Saturday, March 26, 2011

Word for the day: Liquefaction

In a report filed by the Philippine Star last 24 March 2011, Phivolcs director  Renato Solidum, Jr. warned that several areas in Metro Manila, including Taguig, are prone to liquefaction.

Liquefaction, according to Wikipedia, refers to the process by which saturated, unconsolidated sediments are transformed into a substance that acts like a liquid.In the Philippine Star article, liquefaction is described as the process by which wet sediment starts to behave like liquid. It purportedly occurs because of the increased pore pressure and reduced effective stress between solid particles generated by the presence of liquid and is often caused by severe shaking, especially that associated with earthquakes.

A day later, the local government of Taguig identified 3 areas - Fort Bonifacio, Signal Village and Brgy. Pinagsama - where the soil is purportedly in "clay form" and thus, prone to liquefaction. According to the report, the information dissemination was done through the distribution of "leaflets". Meanwhile, Taguig's revamped website is up, sort of, with only the main page viewable. No mention of liquefaction there, even under the "News" or "Events" tab. It does, however, have a video of Nonito Donaire's visit to the city. Talk about priorities.
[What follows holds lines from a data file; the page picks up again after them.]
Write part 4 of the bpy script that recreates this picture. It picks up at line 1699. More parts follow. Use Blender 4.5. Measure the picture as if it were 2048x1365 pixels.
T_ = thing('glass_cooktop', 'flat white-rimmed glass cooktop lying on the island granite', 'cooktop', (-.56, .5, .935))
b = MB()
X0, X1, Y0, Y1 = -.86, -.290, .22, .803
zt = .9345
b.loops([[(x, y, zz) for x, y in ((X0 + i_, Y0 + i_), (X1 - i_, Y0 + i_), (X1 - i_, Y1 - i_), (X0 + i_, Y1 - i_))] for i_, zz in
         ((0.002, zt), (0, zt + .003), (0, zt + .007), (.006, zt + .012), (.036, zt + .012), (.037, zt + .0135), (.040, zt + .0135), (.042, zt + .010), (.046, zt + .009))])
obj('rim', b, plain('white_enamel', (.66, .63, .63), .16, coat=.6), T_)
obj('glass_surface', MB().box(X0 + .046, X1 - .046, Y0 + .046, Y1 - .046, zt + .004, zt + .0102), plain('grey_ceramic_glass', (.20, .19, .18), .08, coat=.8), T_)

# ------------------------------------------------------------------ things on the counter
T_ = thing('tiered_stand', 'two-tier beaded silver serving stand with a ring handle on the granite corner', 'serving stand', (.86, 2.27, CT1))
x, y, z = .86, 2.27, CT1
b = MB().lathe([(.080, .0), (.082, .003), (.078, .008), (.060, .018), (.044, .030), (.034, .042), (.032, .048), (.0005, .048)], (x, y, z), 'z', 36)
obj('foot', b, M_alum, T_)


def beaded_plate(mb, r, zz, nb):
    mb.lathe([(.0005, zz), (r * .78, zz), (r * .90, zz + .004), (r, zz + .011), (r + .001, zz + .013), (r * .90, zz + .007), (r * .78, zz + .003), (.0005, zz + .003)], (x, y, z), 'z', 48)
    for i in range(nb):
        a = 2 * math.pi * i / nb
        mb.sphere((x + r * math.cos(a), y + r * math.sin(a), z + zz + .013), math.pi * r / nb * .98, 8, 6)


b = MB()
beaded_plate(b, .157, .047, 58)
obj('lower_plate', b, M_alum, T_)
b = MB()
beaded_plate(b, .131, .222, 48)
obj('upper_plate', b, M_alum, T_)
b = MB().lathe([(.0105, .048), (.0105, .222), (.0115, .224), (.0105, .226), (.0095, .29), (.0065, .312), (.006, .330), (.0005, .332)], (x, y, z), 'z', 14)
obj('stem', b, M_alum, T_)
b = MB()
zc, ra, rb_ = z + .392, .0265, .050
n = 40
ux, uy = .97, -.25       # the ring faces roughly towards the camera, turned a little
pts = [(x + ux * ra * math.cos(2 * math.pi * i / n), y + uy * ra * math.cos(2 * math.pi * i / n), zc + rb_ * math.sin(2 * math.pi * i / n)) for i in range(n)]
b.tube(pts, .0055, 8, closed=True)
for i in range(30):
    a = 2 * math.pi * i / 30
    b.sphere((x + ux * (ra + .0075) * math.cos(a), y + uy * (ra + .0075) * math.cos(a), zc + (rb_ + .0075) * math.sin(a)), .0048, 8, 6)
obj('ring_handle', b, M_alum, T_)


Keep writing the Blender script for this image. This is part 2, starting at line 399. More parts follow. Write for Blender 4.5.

Because the Taguig website is so helpful, I searched for and found a video from GMA News, shown in 2010, where director Solidum explained the risk of liquefaction:

For the latest Philippine news stories and videos, visit GMANews.TV

In a follow-up report, Philippine Star has now identified Taguig City's "rescue chief" as Ronald Galicia. And in fairness,  the local government has apparently obtained a map from Phivolcs to help them identify other areas in Taguig which may be prone to liquefaction.  Taguig plans to conduct disaster risk reduction seminars in these areas.